Workers at Europe's second largest oil terminal after Rotterdam on Saturday endorsed a deal ending a dispute over the hiring of workers at a new terminal run by the state-controlled French gas utility GDF.
GDF has long argued that for security reasons it would hire only its personnel but on Friday, it offered five jobs for the dock workers at its future terminal.
Sources close to the negotiations said the climbdown for GDF came after the French government intervened to appeal for an end to the strike that threatened to choke off fuel supplies, just three weeks before the first round of voting in the presidential election.

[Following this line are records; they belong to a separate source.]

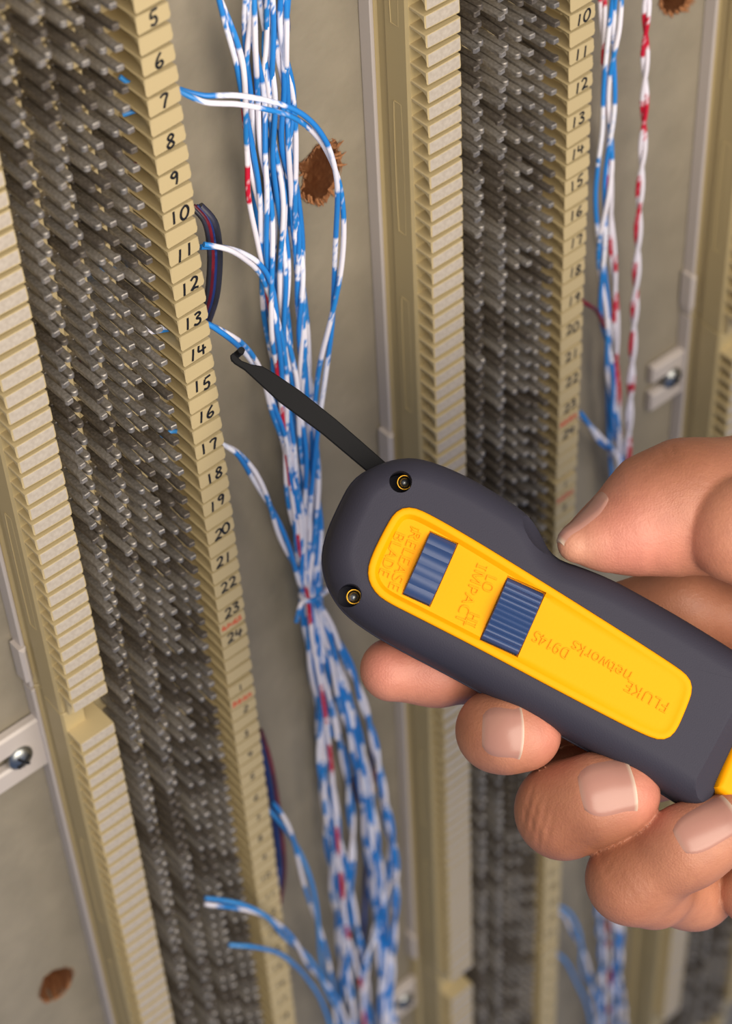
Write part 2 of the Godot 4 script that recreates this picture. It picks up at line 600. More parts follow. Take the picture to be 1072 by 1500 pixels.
# ---------------------------------------------------------------- solids cut with holes
func cut(base: ArrayMesh, cutters: Array, angle := 38.0) -> Soup:
	var root := CSGMesh3D.new()
	root.name = "cutting_solid"
	root.mesh = base
	add_child(root)
	for c in cutters:
		c.operation = CSGShape3D.OPERATION_SUBTRACTION
		root.add_child(c, true)
	var m := root.bake_static_mesh()
	var tries := 0
	while (m == null or m.get_surface_count() == 0) and tries < 5:
		await get_tree().process_frame
		m = root.bake_static_mesh()
		tries += 1
	var t := PackedVector3Array()
	for k in m.get_surface_count():
		var a := m.surface_get_arrays(k)
		var pos: PackedVector3Array = a[Mesh.ARRAY_VERTEX]
		if a[Mesh.ARRAY_INDEX] == null or a[Mesh.ARRAY_INDEX].size() == 0:
			for i in range(0, pos.size(), 3):
				t.append_array([pos[i], pos[i + 2], pos[i + 1]])
		else:
			var ix: PackedInt32Array = a[Mesh.ARRAY_INDEX]
			for i in range(0, ix.size(), 3):
				t.append_array([pos[ix[i]], pos[ix[i + 2]], pos[ix[i + 1]]])
	remove_child(root)
	root.free()
	var s := Soup.new()
	s.add(t, angle)
	return s

func unscaled(s: Soup) -> ArrayMesh:
	var m := ArrayMesh.new()
	var pos := PackedVector3Array(); pos.resize(s.v.size())
	for i in range(0, s.v.size(), 3):
		pos[i] = s.v[i]; pos[i + 1] = s.v[i + 2]; pos[i + 2] = s.v[i + 1]
	var arr := []
	arr.resize(Mesh.ARRAY_MAX)
	arr[Mesh.ARRAY_VERTEX] = pos
	m.add_surface_from_arrays(Mesh.PRIMITIVE_TRIANGLES, arr)
	return m

# rings of an outline: each [height, inset]; w may depend on the point
func shelled(outline: PackedVector2Array, layers: Array, soft := 3) -> Array:
	var cnt := outline.size()
	var nor := PackedVector2Array()
	for i in cnt:
		var d := (outline[(i + 1) % cnt] - outline[(i + cnt - 1) % cnt]).normalized()
		nor.append(Vector2(-d.y, d.x))
	for t in soft:
		var q := PackedVector2Array()
		for i in cnt:
			q.append((nor[i] * 2.0 + nor[(i + 1) % cnt] + nor[(i + cnt - 1) % cnt]).normalized())
		nor = q
	var rings := []
	for l in layers:
		var r := PackedVector3Array()
		for i in cnt:
			var p: Vector2 = outline[i] + nor[i] * l[1]
			var h: float = l[0] if not (l[0] is Callable) else l[0].call(p)
			r.append(Vector3(p.x, p.y, h))
		rings.append(r)
	return rings

func ccw(p: PackedVector2Array) -> PackedVector2Array:
	if Geometry2D.is_polygon_clockwise(p):
		p = p.duplicate()
		p.reverse()
	return p

# ---------------------------------------------------------------- the punch-down tool
func floor_height(p: Vector2) -> float:
	return -0.8 + (p.x + 32.0) * 0.0162

func tool_() -> void:
	var t := thing("punch_down_tool", "dark grey and yellow punch-down tool with a black blade, held in the hand", "tool", Vector3(35.95, -31.2, 89.66))
	t.basis = Basis(Vector3(0.759358, -0.041189, 0.649368), Vector3(0.497432, 0.680092, -0.538550), Vector3(-0.419448, 0.731969, 0.536922)) * Basis(Vector3(0, 0, 1), deg_to_rad(-29.3)) * Basis(Vector3(1, 0, 0), deg_to_rad(-6.0))
	var outline := ccw(resample(chaikin(flat2([-45.22, 18.72, -42.22, 22.68, -38.28, 25.6, -33.4, 27.13, -25.23, 28.07, -14.7, 27.9, -8.22, 27.18, -3.68, 24.67, -0.94, 22.55, 2.37, 21.62, 7.34, 22.67, 14.63, 23.64, 22.36, 23.8, 32.81, 23.76, 43.83, 23.33, 52.82, 22.81, 56.15, 21.2, 57.17, 16.88, 58.98, -6.93, 58.8, -11.58, 55.92, -13.9, 52.72, -13.78, 49.11, -13.55, 44.83, -13.34, 34.37, -13.3, 20.53, -13.42, 6.76, -13.67, -7.08, -13.79, -19.01, -14.22, -26.89, -14.12, -33.79, -13.3, -38.92, -10.95, -43.11, -7.19, -45.46, -3.28, -46.8, 1.92, -47.26, 7.42, -47.52, 12.87, -46.73, 16.12]), 2), 150))
	var rings := shelled(outline, [[-26.6, 5.5], [-25.4, 3.6], [-22.8, 1.5], [-19.0, 0.4], [-13.2, 0.0], [-12.9, 0.1], [-12.6, 0.6], [-12.2, 0.65], [-11.8, 0.3], [-8.0, 0.5], [-5.2, 1.0], [-3.4, 1.8], [-1.9, 3.0], [-0.8, 4.3], [-0.2, 5.6], [0.0, 6.6]], 6)
	var s := Soup.new()
	s.loft(rings, true, true, 40.0)
	var cutters := []
	for h in [[-37.59, 18.13], [-35.06, -9.47]]:
		var c := CSGCylinder3D.new()
		c.radius = 2.55; c.height = 26.0; c.sides = 28; c.smooth_faces = true
		c.rotation_degrees.x = 90
		c.position = Vector3(h[0], h[1], 1.5)
		cutters.append(c)
	var plate_outline := ccw(resample(chaikin(flat2([-30.65, -6.46, -33.74, -4.35, -35.27, -0.67, -35.69, 8.18, -35.4, 12.02, -33.2, 14.31, -29.22, 14.98, -16.12, 14.86, 10.62, 13.68, 35.74, 12.3, 39.98, 11.55, 41.92, 9.32, 42.54, 4.77, 43.01, -0.73, 41.78, -3.52, 38.31, -4.78, 21.3, -5.46, -4.47, -6.02, -21.47, -6.7, -27.23, -6.97]), 3), 120))
	var seat := CSGPolygon3D.new()
	seat.polygon = plate_outline
	seat.depth = 3.0
	seat.position.z = 1.1
	cutters.append(seat)
	var scoop := CSGSphere3D.new()   # thumb rest
	scoop.radius = 14.0; scoop.radial_segments = 48; scoop.rings = 32
	var sc := [0.2, 32.98]
	scoop.position = Vector3(sc[0], sc[1], 3.0)
	cutters.append(scoop)
	var ramp := CSGBox3D.new()      # the rear end falls away behind a ridge
	ramp.size = Vector3(40, 80, 20)
	ramp.rotation_degrees.y = 36.0
	var rg := [51.89, -0.44]
	ramp.position = Vector3(rg[0], 0, 0) + Vector3(sin(deg_to_rad(36.0)), 0, cos(deg_to_rad(36.0))) * 10.0 + Vector3(cos(deg_to_rad(36.0)), 0, -sin(deg_to_rad(36.0))) * 20.0
	ramp.position.y = rg[1]
	cutters.append(ramp)
	var body = await cut(unscaled(s), cutters, 30.0)
	piece("body", body.mesh(M.tool), t)
	# raised ridge band across the rear end, then the yellow end cap
	s = Soup.new()
	var cap_ring := ccw(resample(chaikin(flat2([56.75, -8.54, 55.91, -5.16, 54.35, 16.33, 54.73, 21.26, 61.39, 22.4, 77.15, 22.2, 80.66, 18.41, 82.34, -4.24, 79.93, -7.7, 68.3, -8.67]), 2), 60))
	s.loft(shelled(cap_ring, [[-26, 5.0], [-22, 0.8], [-14, 0.0], [-7.0, 0.1], [-3.4, 0.5], [-2.2, 1.2], [-1.7, 2.2]], 1), true, true)
	piece("end_cap", s.mesh(M.yellow), t)
	# yellow face plate with two slots
	s = Soup.new()
	s.loft(shelled(plate_outline, [[-1.85, 0.06], [0.15, 0.06], [0.5, 0.2], [0.68, 0.5], [0.72, 0.9], [0.66, 1.5], [0.5, 1.75], [func(p): return minf(floor_height(p) + 0.02, 0.45), 2.6], [floor_height, 3.4]], 2), true, true, 35.0)
	cutters = []
	var slots := [[-22.4, 4.32], [-1.21, 4.04]]
	for k in 2:
		var b := CSGBox3D.new()
		b.size = Vector3([7.0, 9.4][k], [15.6, 15.8][k], 6.0)
		b.position = Vector3(slots[k][0], slots[k][1], 1.4)
		b.rotation_degrees.z = 5.0
		cutters.append(b)
	var plate = await cut(unscaled(s), cutters)
	var pl := piece("face_plate", plate.mesh(M.yellow), t)
	for k in 2:
		s = Soup.new()
		s.box(Vector3(-3.2 - k * 1.2, -7.6, -2.2), Vector3(3.2 + k * 1.2, 7.6, -1.3), 0.0, Transform3D(Basis(Vector3(0, 0, 1), deg_to_rad(5.0)), Vector3(slots[k][0], slots[k][1], 0)))
		piece("slot_floor", s.mesh(M.dark), pl)
		# ribbed thumb wheel: arched along its length, ribs side by side
		s = Soup.new()
		var prof := PackedVector2Array()
		var len_ := 7.35
		var ribs: int = [6, 11][k]
		prof.append(Vector2(-len_, -1.2))
		for i in ribs * 4 + 1:
			var u := -1.0 + 2.0 * i / (ribs * 4.0)
			var arch: float = [1.6, 1.5][k] - [1.9, 1.9][k] * u * u
			var tooth: float = [0.32, 0.42][k] * absf(sin(PI * 0.5 * i / 2.0))
			prof.append(Vector2(u * len_, arch + tooth))
		prof.append(Vector2(len_, -1.2))
		var hw: float = [3.25, 4.45][k]
		s.prism(prof, -hw, hw, 0.12, Transform3D(Basis(Vector3(0, 0, 1), deg_to_rad(5.0)) * Basis(Vector3(0, 1, 0), Vector3(0, 0, 1), Vector3(1, 0, 0)), Vector3(slots[k][0], slots[k][1], 0.0)), 25.0)
		var w := piece("ribbed_slider", s.mesh(M.slider), t)
		w.set_meta("label", ["narrow blue slider with six broad ribs", "wide blue slider with many fine ribs"][k])
	# the two fastenings in their bores
	for h in [[-36.68, 18.99], [-34.06, -9.08]]:
		s = Soup.new()
		var ring := PackedVector3Array()
		for i in 25:
			ring.append(Vector3(cos(TAU * i / 24.0) * 1.6, sin(TAU * i / 24.0) * 1.6, -5.2))
		s.tube(ring, 0.22, 8)
		var b := piece("brass_ring", s.mesh(M.brass), t, Vector3(h[0], h[1], 0))
		s = Soup.new()
		s.ball(Vector3(0, 0, -6.3), Vector3(1.5, 1.5, 1.5), Transform3D.IDENTITY, 8, 16)
		piece("steel_pin", s.mesh(M.steel), b)
	# black blade: a flat bar with a hooked tip
	s = Soup.new()
	s.prism(flat2([-85.9, 26.18, -85.32, 25.46, -84.22, 25.03, -81.36, 24.9, -71.13, 22.45, -58.56, 20.81, -45.13, 18.24, -26.5, 14.77, -25.5, 22.33, -37.06, 21.22, -42.47, 22.19, -50.35, 23.86, -57.62, 25.36, -67.95, 27.04, -75.24, 27.65, -78.23, 27.71, -80.84, 26.77, -82.93, 26.46, -84.5, 26.8, -85.67, 27.01]), -16.8, -15.5, 0.25, Transform3D.IDENTITY, 25.0)
	s.tube(spline(flat3([-84.73, 25.96, -16.2, -85.11, 26.63, -18.5, -84.89, 27.8, -19.3, -84.45, 28.57, -18.2, -84.39, 28.78, -17.2]), 0.4), 0.85, 8)
	piece("blade", s.mesh(M.blade), t)
	# raised lettering; each line reads as it does on the tool
	var down := Basis(Vector3(0, -1, 0), Vector3(1, 0, 0), Vector3(0, 0, 1))
	var back := Basis(Vector3(-1, 0, 0), Vector3(0, -1, 0), Vector3(0, 0, 1))
	for l in [["RELEASE", [-28.19, 3.15], 1.5, down, 1.2], ["BLADE", [-31.37, 2.93], 1.5, down, 1.15], ["LO", [-9.27, 7.88], 2.05, down, 1.0], ["HI", [-8.64, -1.03], 2.05, down, 1.0], ["IMPACT", [-11.72, 3.87], 2.05, down, 1.25], ["FLUKE", [33.6, 3.05], 1.95, back, 1.25], ["networks", [21.01, 5.04], 2.2, back, 1.15], ["D914S", [9.44, 2.71], 1.4, back, 1.0]]:
		var tm := TextMesh.new()
		var sf := SystemFont.new()
		sf.font_names = PackedStringArray(["Droid Sans"])
		tm.font = sf
		tm.text = l[0]
		tm.font_size = 32
		tm.pixel_size = l[2] * MM / 32.0 * 1.35
		tm.depth = 0.5 * MM
		tm.curve_step = 3.0
		tm.material = M.text
		var at := Vector2(l[1][0], l[1][1])
		var o := piece("embossed_lettering", tm, pl, Vector3(at.x, at.y, floor_height(at) + 0.10))
		var slope := atan((floor_height(at + Vector2(0.5, 0)) - floor_height(at - Vector2(0.5, 0))))
		o.basis = Basis(Vector3(0, 1, 0), -slope) * (Basis(Vector3(0, 0, 1), deg_to_rad(7.0)) if l[3] == down else Basis()) * l[3] * Basis.from_scale(Vector3(l[4], 1, 1))
	s = Soup.new()
	var tri := [[-30.71, 10.47], [-28.75, 10.7], [-28.4, 9.15]]
	var loop := PackedVector3Array()
	for k in 4:
		loop.append(Vector3(tri[k % 3][0], tri[k % 3][1], floor_height(Vector2(tri[k % 3][0], tri[k % 3][1])) + 0.05))
	s.tube(loop, 0.16, 6)
	piece("embossed_arrow", s.mesh(M.text), pl)

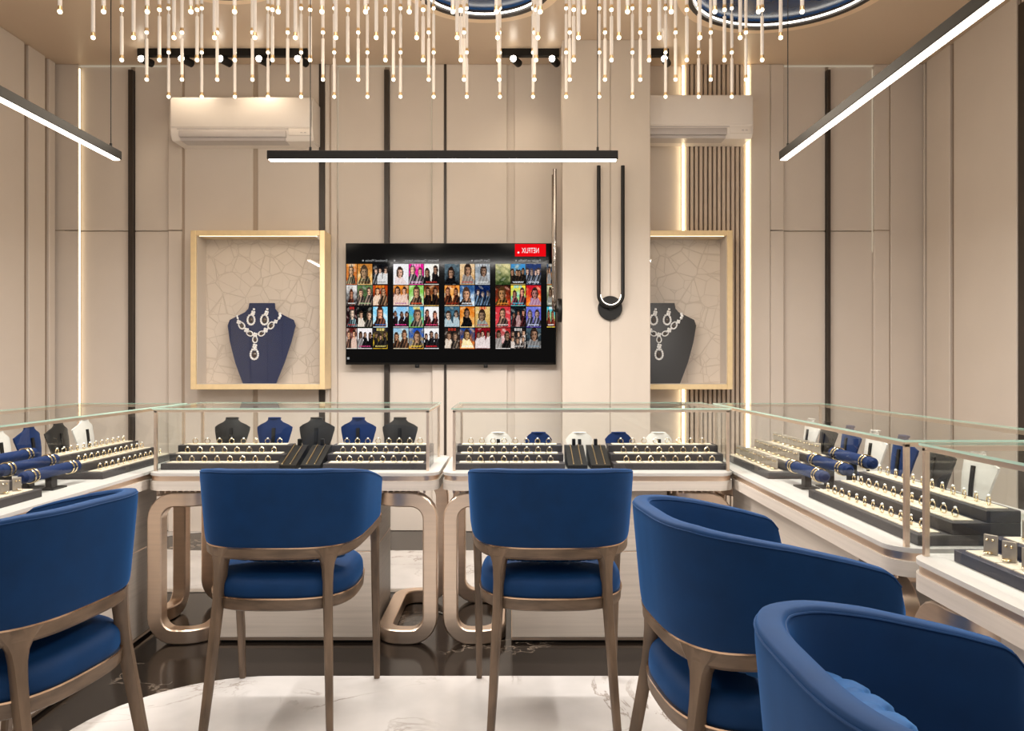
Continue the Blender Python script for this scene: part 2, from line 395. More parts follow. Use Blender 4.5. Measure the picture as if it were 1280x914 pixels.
# side walls with panels
for sgn, X, nm, grooves in ((-1, XL, 'left', [26, 52]), (1, XR, 'right', [1197, 1163])):
    q = MB(); q.box(X, X + sgn * .2, YB, WB, 0, ZC); struct(q.build('wall_' + nm, M['wall_dim'], smooth=False))
    q = MB(); q.box(X - sgn * .02, X, -1.2, 5.47, 0, ZC); trim(q, M['groove'])
    edges = [5.485] + sorted([X * F / (g - CX) for g in grooves], reverse=True)
    edges = [e for e in edges if e < 5.49]
    e = edges[-1]
    while e > -1.2: e -= .68; edges.append(e)
    for i in range(len(edges) - 1):
        q = MB(); q.box(X - sgn * .04, X, edges[i + 1] + .022, edges[i] - .022, 0, ZC, .004, 1); trim(q, M['wall'])
q = MB(); yb = XR * F / (1273 - CX); q.box(XR - .046, XR - .038, 4.37, 4.445, 0, PZ(12, 4.5)); trim(q, M['strip'])

# free-standing pillar in front of the wall
PXL, PXR, PY0, PY1 = PX(703, 5.08), PX(813, 5.08), 5.08, 5.24
q = MB(); gx = PX(763, 5.08); q.box(PXL, gx - .002, PY0, PY1, 0, ZC, .003, 1); q.box(gx + .002, PXR, PY0, PY1, 0, ZC, .003, 1); q.box(gx - .01, gx + .01, PY0 + .01, PY1 - .02, 0, ZC)
struct(q.build('wall_pillar', M['pillar'], smooth=False))

# ------------------------------------------------------------------ wall sconces
def sconce(loc, rz, tubemat, label):
    t = empty('wall_sconce', loc, rz); tag(t, label, 'wall lamp', 'U-shaped wall lamps on the pillar')
    # local: wall plane at y=0, facing -y
    q = MB(); q.lathe([(0.0, 0), (.078, 0), (.080, .004), (.080, .022), (.077, .026), (0.0, .026)], 32)
    o = q.build('back_plate', M['black'], t); o.rotation_euler = (PI / 2, 0, 0); o.location = (0, 0, 0)
    w = .079; zt = .93; pts = [(-w, -.05, zt), (-w, -.05, .085)]
    for k in range(1, 16): a = PI + PI * k / 16; pts.append((w * math.cos(a), -.05, .085 + w * math.sin(a)))
    pts += [(w, -.05, .085), (w, -.05, zt)]
    q = MB(); q.tube(pts, .0125, 10); q.build('tube_arm', tubemat, t)
    pts = []
    for k in range(0, 19): a = PI + PI * k / 18; pts.append((.0665 * math.cos(a), -.05, .085 + .0665 * math.sin(a)))
    q = MB(); q.tube(pts, .003, 6); q.build('light_strip', M['led'], t)
    q = MB(); q.cyl((0, -.025, 0.0), (0, -.05, 0.0), .012, 10); q.build('mount_stem', M['black'], t)
    return t
sconce((PX(763.5, 5.03), PY0, PZ(385, 5.05)), 0, M['black'], 'black U-shaped tube wall lamp on the front face of the pillar')
sconce((PXL, 5.165, PZ(388, 5.16)), -PI / 2, M['chrome'], 'polished tube wall lamp on the left side of the pillar, seen edge-on')

# ------------------------------------------------------------------ television
TY = 5.41; tx0, tx1, tz1, tz0 = PX(432, TY), PX(695, TY), PZ(304, TY), PZ(456, TY)
tv = empty('television', ((tx0 + tx1) / 2, W, (tz0 + tz1) / 2)); tag(tv, 'large wall-mounted television showing rows of film posters', 'television')
tw, th = tx1 - tx0, tz1 - tz0; dy = TY - W
q = MB(); q.box(-tw / 2, tw / 2, dy, dy + .05, -th / 2, th / 2, .004, 2); q.build('housing', M['blackmat'], tv)
q = MB(); q.box(-tw / 2 + .006, tw / 2 - .006, dy - .002, dy + .002, -th / 2 + .016, th / 2 - .006); scr = q.build('screen', M['screen'], tv)
q = MB(); q.box(-.3, .3, dy + .05, 0, -.2, .2); q.build('wall_bracket', M['blackmat'], tv)
for xx in (521, 607):
    q = MB(); c = PX(xx, TY) - (tx0 + tx1) / 2; q.box(c - .014, c + .014, dy + .005, dy + .04, -th / 2 - .022, -th / 2 + .004, .004); q.build('foot', M['blackmat'], tv)
def tvx(u): return -tw / 2 + (u - 57) / 1153.0 * tw
def tvz(v): return th / 2 - (v - 63) / 664.0 * th
cols = [(62, 119), (123, 203), (208, 287), (319, 402), (405, 484), (488, 568), (600, 681), (684, 764), (768, 848), (879, 960), (963, 1042), (1047, 1127), (1160, 1204)]
rows = [(177, 290), (294, 406), (411, 523), (528, 640)]
W_, K_, SK = (235, 232, 228), (12, 12, 14), (214, 160, 125)
PAL = {  # (column,row): (top colour, bottom colour, figure colour, n figures, title colour)
 (0,0):((225,150,70),(170,70,30),(250,225,170),1,(240,220,190)), (1,0):((190,120,50),(240,190,110),(250,225,160),1,(90,50,20)), (2,0):((20,20,22),(35,35,38),(190,190,190),3,(120,120,120)),
 (0,1):((230,225,220),(30,28,30),(170,80,50),1,(240,240,235)), (1,1):((90,120,70),(20,26,22),(225,190,165),2,(180,200,150)), (2,1):((190,70,20),(60,20,10),(225,170,120),2,(240,150,40)),
 (0,2):((20,18,20),(60,20,20),(190,230,235),1,(190,40,40)), (1,2):((10,10,12),(40,45,25),(205,185,160),2,(240,240,240)), (2,2):((120,200,235),(215,240,250),(190,110,80),1,(60,120,190)),
 (0,3):((90,30,25),(230,225,215),(200,140,110),2,(220,60,50)), (1,3):((240,235,235),(225,215,215),(30,25,28),3,(200,60,120)), (2,3):((30,28,40),(210,170,40),(70,60,50),3,(230,210,120)),
 (3,0):((240,238,240),(228,226,230),(215,185,185),1,(190,170,180)), (4,0):((225,20,140),(240,60,160),(245,225,225),2,(255,200,235)), (5,0):((240,238,232),(225,220,210),(40,30,30),2,(200,60,50)),
 (3,1):((235,140,40),(60,35,70),(215,155,125),2,(150,70,150)), (4,1):((120,190,70),(240,240,225),(200,150,110),1,(230,80,40)), (5,1):((110,50,25),(235,190,110),(60,30,20),2,(240,230,210)),
 (3,2):((130,190,230),(230,220,220),(60,35,40),3,(230,60,140)), (4,2):((70,160,220),(120,190,80),(245,215,180),1,(255,235,120)), (5,2):((240,238,238),(225,215,215),(150,60,60),2,(220,60,110)),
 (3,3):((150,190,215),(225,205,170),(180,120,80),2,(120,80,50)), (4,3):((30,80,180),(230,170,60),(235,190,140),1,(250,210,60)), (5,3):((242,240,240),(230,228,228),(55,50,55),3,(220,40,50)),
 (6,0):((90,110,120),(20,24,28),(15,15,18),1,(150,160,165)), (7,0):((230,200,160),(200,150,90),(50,35,25),1,(200,60,30)), (8,0):((130,140,148),(190,195,200),(60,62,66),1,(230,230,230)),
 (6,1):((235,150,60),(240,210,170),(170,80,40),2,(150,40,20)), (7,1):((40,80,130),(200,220,235),(190,140,110),1,(240,245,250)), (8,1):((10,30,80),(10,14,30),(150,190,230),3,(200,220,250)),
 (6,2):((70,110,130),(20,30,36),(110,150,165),2,(160,190,200)), (7,2):((215,110,20),(245,215,150),(25,20,18),1,(250,230,180)), (8,2):((225,190,120),(190,150,80),(45,60,50),1,(200,30,20)),
 (6,3):((30,26,24),(60,45,38),(200,170,140),2,(180,60,40)), (7,3):((20,60,130),(235,110,20),(255,220,120),1,(240,245,255)), (8,3):((130,15,25),(90,10,18),(205,180,180),3,(240,220,220)),
 (9,0):((215,205,150),(40,60,25),(70,80,40),0,(240,235,200)), (10,0):((60,140,200),(190,160,100),(60,45,30),4,(240,245,250)), (11,0):((40,60,110),(20,30,60),(190,200,220),4,(230,235,245)),
 (9,1):((50,30,20),(200,60,25),(230,150,50),1,(240,150,60)), (10,1):((245,215,60),(80,190,200),(240,120,130),2,(60,190,220)), (11,1):((190,20,40),(250,140,40),(110,30,80),1,(250,210,80)),
 (9,2):((200,50,60),(215,70,75),(225,170,140),1,(250,220,215)), (10,2):((14,20,26),(30,50,56),(110,40,40),3,(200,30,35)), (11,2):((110,120,210),(80,60,170),(205,205,250),2,(220,225,255)),
 (9,3):((170,40,40),(230,225,222),(60,50,45),2,(210,30,35)), (10,3):((25,24,26),(40,38,38),(190,165,150),6,(210,205,200)), (11,3):((70,90,100),(14,18,22),(12,12,14),1,(120,150,170)),
 (12,0):((30,60,90),(220,130,50),(40,40,40),2,(230,220,200)), (12,1):((205,200,160),(60,70,40),(40,45,35),1,(230,225,200)), (12,2):((60,180,210),(240,210,70),(230,90,60),2,(250,250,240)),
}
q = MB(); cl = q.bm.loops.layers.float_color.new('Col')
rp = random.Random(3)
def lerp(a, b_, t): return tuple(a[i] * (1 - t) + b_[i] * t for i in range(3))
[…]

Port authorities said yesterday that it would take another 10 to 15 days for operations to return to normal. About 60 ships remained blocked outside the port when work resumed on Saturday but an official was unable to say yesterday how many ships had been loaded.
CGT union official Pascal Galeote said more meetings would take place in the coming days to finetune the deal that ended the longest strike in 15 years at the Marseille port.
Dockers went on strike on March 14 to demand that GDF hire port workers from the region to man the new GDF 2 terminal at Fos-sur-Mer due to come online in 2008. The Marseille port employs some 1,500 workers.
The French Union of Petroleum Industries had said that the hold-up at the port was costing tanker operators between 15,000 euros and 50,000 euros (S$30,447 and S$101,492) a day.